#### Task to carry out:
Your task is to quote the listing below exactly, beginning with its first line and ending on the line bearing "COL = SC.collection".

#### Stored data:
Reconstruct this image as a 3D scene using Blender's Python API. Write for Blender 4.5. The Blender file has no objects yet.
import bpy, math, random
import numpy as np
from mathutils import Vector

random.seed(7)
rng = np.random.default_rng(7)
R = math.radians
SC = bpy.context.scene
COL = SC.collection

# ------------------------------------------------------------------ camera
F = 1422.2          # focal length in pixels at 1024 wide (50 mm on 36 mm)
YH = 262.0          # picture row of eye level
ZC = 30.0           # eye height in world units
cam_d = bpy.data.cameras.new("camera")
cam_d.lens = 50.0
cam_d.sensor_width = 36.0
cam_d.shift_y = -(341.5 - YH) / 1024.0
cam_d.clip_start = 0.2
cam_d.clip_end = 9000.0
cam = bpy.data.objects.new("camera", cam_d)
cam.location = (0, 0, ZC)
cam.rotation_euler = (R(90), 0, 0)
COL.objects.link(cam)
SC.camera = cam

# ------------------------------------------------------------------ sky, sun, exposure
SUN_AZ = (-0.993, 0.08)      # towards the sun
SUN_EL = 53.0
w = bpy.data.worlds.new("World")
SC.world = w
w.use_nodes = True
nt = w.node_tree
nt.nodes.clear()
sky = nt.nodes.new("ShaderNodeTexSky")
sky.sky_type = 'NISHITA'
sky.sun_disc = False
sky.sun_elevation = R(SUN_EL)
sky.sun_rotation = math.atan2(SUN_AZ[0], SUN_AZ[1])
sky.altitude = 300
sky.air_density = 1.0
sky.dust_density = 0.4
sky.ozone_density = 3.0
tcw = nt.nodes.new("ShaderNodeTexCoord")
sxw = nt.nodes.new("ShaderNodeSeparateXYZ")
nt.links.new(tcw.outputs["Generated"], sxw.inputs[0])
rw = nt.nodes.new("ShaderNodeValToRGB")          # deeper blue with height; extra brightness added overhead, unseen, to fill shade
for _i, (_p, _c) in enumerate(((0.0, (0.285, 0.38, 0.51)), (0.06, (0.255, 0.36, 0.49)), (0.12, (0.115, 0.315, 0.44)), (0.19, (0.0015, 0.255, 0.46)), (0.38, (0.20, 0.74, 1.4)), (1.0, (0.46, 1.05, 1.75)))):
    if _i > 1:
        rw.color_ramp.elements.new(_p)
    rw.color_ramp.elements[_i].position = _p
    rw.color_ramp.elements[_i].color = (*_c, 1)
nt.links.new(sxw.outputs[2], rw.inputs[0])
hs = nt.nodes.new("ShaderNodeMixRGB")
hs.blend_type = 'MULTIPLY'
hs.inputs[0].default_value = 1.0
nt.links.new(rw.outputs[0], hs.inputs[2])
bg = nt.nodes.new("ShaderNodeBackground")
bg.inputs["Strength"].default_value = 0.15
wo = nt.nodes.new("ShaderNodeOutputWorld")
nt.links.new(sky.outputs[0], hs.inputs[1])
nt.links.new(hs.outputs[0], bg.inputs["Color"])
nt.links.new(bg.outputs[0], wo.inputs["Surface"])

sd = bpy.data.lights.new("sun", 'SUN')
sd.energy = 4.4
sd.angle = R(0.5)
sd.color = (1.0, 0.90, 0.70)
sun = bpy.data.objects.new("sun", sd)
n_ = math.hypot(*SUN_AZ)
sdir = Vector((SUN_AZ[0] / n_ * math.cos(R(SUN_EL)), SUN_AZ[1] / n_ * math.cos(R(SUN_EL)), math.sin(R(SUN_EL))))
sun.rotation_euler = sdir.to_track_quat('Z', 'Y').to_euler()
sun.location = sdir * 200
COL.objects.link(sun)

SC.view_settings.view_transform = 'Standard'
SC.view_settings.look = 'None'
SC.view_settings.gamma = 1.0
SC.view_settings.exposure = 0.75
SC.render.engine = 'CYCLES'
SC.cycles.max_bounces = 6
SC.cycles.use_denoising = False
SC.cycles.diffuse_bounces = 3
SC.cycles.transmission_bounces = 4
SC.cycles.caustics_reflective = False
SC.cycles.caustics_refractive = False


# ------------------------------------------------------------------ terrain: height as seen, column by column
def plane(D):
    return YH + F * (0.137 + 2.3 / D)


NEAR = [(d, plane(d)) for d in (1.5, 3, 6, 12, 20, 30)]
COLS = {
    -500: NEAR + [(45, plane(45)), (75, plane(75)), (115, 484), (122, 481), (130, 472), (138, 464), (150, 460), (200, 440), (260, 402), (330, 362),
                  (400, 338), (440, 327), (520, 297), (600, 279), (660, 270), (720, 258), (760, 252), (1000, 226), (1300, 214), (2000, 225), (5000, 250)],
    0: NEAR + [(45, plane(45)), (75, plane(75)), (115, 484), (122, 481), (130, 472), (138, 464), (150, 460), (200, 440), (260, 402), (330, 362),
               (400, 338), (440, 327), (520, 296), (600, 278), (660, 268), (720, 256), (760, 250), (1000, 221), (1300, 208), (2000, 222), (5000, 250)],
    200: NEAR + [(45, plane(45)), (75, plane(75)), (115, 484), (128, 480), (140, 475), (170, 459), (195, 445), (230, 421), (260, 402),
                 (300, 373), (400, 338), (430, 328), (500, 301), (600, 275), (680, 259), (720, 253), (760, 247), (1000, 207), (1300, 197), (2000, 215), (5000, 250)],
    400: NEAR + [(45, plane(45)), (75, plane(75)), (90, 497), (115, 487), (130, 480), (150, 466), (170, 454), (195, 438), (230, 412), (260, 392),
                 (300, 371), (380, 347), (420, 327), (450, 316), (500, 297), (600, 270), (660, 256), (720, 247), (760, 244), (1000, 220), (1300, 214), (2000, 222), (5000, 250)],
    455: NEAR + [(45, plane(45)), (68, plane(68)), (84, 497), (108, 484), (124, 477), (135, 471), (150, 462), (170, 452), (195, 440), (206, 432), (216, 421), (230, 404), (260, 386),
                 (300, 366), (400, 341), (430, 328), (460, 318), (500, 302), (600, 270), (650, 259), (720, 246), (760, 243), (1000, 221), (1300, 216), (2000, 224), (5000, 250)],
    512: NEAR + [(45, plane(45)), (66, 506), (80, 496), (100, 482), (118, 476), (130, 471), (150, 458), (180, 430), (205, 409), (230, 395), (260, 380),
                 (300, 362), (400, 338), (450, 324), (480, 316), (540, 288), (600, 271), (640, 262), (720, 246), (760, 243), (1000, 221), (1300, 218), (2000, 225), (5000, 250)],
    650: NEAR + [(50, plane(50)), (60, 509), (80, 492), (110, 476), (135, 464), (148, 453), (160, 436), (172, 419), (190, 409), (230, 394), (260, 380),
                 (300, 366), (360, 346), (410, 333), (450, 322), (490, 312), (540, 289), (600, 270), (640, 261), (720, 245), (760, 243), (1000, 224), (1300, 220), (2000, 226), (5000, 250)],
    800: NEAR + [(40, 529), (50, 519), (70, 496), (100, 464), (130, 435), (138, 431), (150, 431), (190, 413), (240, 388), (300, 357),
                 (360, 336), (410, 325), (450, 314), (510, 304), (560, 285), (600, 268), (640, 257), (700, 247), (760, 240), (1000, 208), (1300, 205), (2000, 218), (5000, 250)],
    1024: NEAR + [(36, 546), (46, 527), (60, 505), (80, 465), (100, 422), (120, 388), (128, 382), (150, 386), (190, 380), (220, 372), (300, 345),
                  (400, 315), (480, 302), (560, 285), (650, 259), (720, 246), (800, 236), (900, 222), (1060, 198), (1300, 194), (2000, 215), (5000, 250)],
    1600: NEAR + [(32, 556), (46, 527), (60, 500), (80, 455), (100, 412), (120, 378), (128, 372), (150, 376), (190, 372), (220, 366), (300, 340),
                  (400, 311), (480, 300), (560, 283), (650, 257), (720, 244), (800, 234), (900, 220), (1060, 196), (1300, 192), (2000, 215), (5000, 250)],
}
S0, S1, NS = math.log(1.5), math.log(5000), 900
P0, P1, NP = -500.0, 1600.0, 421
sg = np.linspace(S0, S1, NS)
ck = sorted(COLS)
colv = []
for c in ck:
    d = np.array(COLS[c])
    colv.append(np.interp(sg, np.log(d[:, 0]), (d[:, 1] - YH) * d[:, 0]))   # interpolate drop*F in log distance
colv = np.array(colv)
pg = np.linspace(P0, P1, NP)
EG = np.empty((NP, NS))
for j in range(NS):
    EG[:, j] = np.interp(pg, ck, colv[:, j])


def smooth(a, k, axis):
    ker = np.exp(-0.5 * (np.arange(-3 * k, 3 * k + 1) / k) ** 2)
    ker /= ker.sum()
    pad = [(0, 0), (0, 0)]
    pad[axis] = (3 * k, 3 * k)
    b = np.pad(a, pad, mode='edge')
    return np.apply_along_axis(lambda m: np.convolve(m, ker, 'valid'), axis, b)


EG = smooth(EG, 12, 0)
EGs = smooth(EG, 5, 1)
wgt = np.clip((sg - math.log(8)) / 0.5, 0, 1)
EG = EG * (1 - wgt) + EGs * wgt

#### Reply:
Reconstruct this image as a 3D scene using Blender's Python API. Write for Blender 4.5. The Blender file has no objects yet.
import bpy, math, random
import numpy as np
from mathutils import Vector

random.seed(7)
rng = np.random.default_rng(7)
R = math.radians
SC = bpy.context.scene
COL = SC.collection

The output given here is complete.